Angels Trade for Simmons, Deal from the Future for the Future

The start of the Billy Eppler-era has begun with a commitment to defense. The club acquired Andrelton Simmons Thursday night, quite possibly the best defender we’ve seen in the last few decades. In the process, they sent to the Atlanta Braves SS Erick Aybar, LHP Sean Newcomb, RHP Chris Ellis, and $2.5M (the Angels also received C Jose Briceno along with Simmons).

The overall point of this deal: to lock up the shortstop position long-term, while making the club slightly better in 2016.

Simmons is under contract until after the 2020 season, where as Aybar is a free agent after the 2016 season. The $2.5M the Angels sent over in the deal is to offset 2016 salaries, as Aybar was set to make $8.5M, and Simmons was at $6M.

Aybar is coming off of his worst year since 2010, as he posted a 80 wRC+ and a big drop in his defensive rating by both DRS and UZR. It would not be surprising if the rebuilding Braves just flip Aybar over to another team that is looking for a starter at short for additional prospects.

Though Simmons hit roughly the same as Aybar (82 wRC+), he was rated as 2 wins better by both Fangraphs’ and Baseball-Refernce’s WAR because by UZR (+17) and DRS (+25), he was the best defensive shortstop in baseball. His contract is back-loaded, which fits right in with the rest of the guaranteed contracts on the Angels:

2016: $6M

2017: $8M

2018: $11M

2019: $13M

2020: $15M

Because of the rising cost of players, and the high floor that his defense sets, it seems doubtful that any year of this contract is not at least a solid value for the club. With defense being a skill that declines early on, you can worry that it starts to not look as good at the end, but Simmons is starting out on such an extreme he has some wiggle room.

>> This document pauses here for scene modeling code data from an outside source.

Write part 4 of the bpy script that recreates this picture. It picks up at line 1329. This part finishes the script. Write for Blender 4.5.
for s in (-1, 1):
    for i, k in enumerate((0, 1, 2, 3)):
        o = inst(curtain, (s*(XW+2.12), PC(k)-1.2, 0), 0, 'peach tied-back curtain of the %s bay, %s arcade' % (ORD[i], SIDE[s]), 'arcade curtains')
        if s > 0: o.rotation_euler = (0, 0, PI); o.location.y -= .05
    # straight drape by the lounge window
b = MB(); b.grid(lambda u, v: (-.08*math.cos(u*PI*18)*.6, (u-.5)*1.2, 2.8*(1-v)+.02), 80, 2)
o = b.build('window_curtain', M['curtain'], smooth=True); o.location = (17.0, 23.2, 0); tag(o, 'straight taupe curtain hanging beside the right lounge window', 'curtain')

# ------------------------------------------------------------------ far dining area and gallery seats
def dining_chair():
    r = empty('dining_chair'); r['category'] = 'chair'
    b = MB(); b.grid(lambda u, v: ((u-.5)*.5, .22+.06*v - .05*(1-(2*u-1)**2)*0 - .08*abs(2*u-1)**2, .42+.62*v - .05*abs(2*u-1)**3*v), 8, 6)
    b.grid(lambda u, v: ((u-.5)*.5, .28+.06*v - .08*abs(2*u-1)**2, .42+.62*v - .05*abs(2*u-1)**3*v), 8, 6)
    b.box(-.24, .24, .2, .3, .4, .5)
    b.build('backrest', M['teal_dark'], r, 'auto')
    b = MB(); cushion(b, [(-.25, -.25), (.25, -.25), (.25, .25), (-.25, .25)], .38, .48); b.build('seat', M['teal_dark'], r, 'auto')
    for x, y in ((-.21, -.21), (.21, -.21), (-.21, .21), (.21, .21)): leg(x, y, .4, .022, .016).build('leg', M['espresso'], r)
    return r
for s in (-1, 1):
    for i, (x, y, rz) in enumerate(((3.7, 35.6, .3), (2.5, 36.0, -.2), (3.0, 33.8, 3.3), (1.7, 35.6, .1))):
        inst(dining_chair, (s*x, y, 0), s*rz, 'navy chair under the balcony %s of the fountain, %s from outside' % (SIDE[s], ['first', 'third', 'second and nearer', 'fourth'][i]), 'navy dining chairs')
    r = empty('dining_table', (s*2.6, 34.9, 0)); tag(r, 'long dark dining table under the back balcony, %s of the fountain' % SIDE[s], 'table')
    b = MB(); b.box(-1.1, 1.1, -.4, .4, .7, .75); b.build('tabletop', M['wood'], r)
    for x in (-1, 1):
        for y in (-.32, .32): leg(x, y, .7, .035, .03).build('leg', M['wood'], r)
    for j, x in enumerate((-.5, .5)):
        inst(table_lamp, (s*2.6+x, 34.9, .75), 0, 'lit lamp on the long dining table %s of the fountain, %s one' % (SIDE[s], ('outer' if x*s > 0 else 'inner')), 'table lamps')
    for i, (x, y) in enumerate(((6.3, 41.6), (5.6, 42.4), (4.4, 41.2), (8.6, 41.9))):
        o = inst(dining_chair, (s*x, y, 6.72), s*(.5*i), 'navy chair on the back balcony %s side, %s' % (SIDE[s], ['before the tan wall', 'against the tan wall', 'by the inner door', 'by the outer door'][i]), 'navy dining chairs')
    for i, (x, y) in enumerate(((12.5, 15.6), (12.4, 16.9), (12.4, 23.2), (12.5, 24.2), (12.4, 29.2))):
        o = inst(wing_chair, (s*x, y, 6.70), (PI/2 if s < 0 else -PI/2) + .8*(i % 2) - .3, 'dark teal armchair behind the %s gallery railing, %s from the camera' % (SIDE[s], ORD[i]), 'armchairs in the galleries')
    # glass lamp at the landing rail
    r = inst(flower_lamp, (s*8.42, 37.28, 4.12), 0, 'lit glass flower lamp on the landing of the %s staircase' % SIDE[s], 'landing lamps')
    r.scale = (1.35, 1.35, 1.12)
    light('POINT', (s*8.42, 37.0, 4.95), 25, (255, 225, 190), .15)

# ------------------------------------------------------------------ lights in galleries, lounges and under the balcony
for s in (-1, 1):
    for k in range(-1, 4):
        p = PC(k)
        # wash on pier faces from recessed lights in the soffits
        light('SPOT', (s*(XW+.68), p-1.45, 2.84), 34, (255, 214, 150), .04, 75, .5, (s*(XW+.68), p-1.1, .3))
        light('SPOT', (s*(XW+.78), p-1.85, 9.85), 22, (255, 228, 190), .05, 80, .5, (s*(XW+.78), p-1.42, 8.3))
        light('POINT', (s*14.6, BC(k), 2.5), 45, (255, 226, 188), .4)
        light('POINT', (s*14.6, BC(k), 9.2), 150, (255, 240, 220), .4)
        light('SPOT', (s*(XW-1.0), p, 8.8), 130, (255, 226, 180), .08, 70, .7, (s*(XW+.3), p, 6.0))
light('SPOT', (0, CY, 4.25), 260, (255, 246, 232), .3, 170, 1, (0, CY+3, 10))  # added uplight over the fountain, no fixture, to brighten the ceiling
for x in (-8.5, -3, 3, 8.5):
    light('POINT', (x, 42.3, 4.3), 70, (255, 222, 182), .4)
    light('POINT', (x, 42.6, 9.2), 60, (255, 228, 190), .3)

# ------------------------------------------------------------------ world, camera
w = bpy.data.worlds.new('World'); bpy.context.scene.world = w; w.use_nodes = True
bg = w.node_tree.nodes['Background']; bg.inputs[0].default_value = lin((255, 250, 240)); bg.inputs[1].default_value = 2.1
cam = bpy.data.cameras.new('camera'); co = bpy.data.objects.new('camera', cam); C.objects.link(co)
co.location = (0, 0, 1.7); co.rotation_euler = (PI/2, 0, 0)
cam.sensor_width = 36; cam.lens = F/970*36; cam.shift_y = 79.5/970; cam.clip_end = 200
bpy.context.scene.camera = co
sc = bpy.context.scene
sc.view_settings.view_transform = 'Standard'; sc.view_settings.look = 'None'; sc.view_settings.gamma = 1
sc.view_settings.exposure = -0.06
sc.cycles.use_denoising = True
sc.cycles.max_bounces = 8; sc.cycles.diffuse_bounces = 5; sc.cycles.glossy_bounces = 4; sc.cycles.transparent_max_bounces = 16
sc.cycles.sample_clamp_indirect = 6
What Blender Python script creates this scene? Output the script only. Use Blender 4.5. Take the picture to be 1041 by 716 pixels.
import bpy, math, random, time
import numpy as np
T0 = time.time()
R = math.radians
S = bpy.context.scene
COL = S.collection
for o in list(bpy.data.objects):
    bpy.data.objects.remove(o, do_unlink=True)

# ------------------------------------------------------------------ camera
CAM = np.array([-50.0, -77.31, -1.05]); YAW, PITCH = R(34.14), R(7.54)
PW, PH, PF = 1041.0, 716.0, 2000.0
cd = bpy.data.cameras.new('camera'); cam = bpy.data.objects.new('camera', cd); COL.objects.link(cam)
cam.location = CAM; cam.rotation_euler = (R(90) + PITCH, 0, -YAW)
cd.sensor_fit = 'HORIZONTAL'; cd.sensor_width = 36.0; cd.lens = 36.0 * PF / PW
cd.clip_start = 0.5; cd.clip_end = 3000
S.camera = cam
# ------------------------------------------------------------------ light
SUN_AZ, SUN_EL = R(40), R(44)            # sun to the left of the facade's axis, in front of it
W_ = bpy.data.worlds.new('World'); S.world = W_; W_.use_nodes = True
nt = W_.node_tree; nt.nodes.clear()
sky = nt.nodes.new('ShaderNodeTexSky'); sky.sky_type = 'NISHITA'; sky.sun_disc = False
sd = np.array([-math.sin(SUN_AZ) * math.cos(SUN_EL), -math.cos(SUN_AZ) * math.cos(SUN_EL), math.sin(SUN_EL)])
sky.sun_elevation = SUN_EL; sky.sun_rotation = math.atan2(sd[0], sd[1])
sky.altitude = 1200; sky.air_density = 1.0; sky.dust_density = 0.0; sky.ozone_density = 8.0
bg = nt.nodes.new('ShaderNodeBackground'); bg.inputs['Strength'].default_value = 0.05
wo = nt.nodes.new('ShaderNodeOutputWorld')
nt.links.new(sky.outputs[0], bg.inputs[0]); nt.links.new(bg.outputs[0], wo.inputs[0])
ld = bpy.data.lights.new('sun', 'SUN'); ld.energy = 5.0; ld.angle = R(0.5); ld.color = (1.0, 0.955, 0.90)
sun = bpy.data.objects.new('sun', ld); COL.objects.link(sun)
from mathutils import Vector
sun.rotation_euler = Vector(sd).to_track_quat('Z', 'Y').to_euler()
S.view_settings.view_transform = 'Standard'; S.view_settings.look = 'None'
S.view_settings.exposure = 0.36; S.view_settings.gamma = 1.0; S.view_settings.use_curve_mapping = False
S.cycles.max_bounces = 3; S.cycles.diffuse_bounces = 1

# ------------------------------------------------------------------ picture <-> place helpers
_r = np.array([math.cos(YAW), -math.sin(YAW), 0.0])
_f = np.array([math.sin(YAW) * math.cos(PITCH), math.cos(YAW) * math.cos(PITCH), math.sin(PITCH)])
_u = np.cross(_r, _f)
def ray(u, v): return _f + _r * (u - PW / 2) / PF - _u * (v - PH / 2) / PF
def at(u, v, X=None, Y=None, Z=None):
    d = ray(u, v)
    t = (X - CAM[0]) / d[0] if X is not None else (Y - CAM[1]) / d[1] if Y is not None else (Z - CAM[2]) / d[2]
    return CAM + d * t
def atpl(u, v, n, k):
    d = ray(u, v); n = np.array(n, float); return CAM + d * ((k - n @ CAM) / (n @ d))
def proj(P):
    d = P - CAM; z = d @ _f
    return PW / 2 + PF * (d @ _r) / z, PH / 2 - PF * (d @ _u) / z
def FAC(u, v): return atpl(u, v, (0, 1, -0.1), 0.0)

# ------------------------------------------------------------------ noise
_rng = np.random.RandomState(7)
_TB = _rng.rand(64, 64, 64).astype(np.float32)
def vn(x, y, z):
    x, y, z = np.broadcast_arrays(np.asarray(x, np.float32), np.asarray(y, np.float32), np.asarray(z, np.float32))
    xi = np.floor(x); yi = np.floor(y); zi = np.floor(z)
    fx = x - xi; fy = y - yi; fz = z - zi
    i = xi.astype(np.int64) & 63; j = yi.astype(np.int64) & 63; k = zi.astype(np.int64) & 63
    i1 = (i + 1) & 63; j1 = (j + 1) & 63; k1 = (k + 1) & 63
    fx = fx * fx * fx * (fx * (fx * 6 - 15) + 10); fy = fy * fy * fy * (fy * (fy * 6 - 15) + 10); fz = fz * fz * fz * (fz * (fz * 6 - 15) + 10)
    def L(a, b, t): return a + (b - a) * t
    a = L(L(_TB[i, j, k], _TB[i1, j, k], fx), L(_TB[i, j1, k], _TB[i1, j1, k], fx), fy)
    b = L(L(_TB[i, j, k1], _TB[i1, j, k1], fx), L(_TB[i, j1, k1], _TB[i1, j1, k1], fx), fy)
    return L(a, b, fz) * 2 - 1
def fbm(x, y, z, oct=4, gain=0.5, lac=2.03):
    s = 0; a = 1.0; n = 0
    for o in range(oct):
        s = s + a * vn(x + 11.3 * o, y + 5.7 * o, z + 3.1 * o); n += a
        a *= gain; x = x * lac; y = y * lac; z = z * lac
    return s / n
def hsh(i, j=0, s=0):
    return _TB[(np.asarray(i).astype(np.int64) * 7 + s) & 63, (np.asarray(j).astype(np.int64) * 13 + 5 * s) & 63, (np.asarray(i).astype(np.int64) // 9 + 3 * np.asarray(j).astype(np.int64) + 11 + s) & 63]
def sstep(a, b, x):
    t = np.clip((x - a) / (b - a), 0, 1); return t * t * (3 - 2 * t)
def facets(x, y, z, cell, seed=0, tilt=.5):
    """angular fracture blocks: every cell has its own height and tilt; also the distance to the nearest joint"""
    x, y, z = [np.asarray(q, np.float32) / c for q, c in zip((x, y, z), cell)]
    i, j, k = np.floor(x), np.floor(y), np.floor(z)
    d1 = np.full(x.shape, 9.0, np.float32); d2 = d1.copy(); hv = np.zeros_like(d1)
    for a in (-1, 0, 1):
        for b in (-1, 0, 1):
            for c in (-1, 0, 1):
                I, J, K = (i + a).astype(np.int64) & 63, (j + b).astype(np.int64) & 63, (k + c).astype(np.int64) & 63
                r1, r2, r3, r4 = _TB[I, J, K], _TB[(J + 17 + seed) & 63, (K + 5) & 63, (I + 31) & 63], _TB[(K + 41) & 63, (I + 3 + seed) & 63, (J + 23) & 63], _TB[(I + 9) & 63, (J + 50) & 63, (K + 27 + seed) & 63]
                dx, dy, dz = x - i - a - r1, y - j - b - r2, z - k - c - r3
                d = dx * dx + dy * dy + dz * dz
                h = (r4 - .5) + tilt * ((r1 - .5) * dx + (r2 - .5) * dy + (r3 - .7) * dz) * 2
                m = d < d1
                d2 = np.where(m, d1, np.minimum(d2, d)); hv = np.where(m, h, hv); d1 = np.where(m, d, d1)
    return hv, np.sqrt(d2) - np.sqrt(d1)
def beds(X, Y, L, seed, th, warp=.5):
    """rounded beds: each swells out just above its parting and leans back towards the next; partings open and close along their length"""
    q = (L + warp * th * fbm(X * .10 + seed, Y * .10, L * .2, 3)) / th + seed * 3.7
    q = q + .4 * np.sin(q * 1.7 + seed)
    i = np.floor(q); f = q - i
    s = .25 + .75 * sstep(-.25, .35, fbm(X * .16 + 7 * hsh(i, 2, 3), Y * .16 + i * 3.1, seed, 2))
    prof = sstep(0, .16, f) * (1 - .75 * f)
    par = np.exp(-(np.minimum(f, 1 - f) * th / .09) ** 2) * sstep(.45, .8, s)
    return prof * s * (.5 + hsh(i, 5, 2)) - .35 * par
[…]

The real key to this deal for the Angels might be how Simmons can develop as a hitter with them. As of right now, he’s a contact-only guy, meaning he’ll put the ball in play but with no walks or power, and thus far he has not hit the ball with enough authority to create a high BABIP to increase his batting average. Any improvement could take Simmons from an above-average regular to a star.

With Newcomb and Ellis gone, the farm system is extremely thin, and will rank last on almost every farm system rankings. Newcomb, the Angels top prospect, had an outstanding year in 2015, and looks ready to get his first taste of the majors sometime later in 2016. With Newcomb, the key to his overall development will be his ability to throw strikes. His walk-rate across three levels in 2015 was 13%, a rate that would lead the majors. The positives though are quite obvious, as he has a near-perfect frame for a starter, he doesn’t have a lot of mileage on his arm, and he could end up with a 55-or-better grade on his fastball, slider, and change.

Ellis, the team’s #7 prospect for us coming into the 2015 season, is more of a solid back-end starter but still a good piece to have on the farm. He should be ready to contribute in the majors in 2016, and can flash a plus-change.

Jose Briceno, the other player the Angels received, is on the tipping point of being a prospect or not coming into 2016. At 23, he’ll need to start hitting again, as he just posted a .482 OPS in High-A.

The loss of Newcomb and Ellis hurts the team’s overall pitching depth, but the rotation was the one place where the team could exploit its current depth for solutions else where, as the team will likely be looking at these options for the opening day rotation right now:

Garrett Richards

Andrew Heaney

Hector Santiago

C.J. Wilson

Jered Weaver

Matt Shoemaker

Tyler Skaggs

Nick Tropeano

Nate Smith

In sacrificing a massive chunk of the farm, the team locks up a key position for six years, a generally far better option than doing so for short-term options. In giving up on part of their future, the Angels have actually invested in it.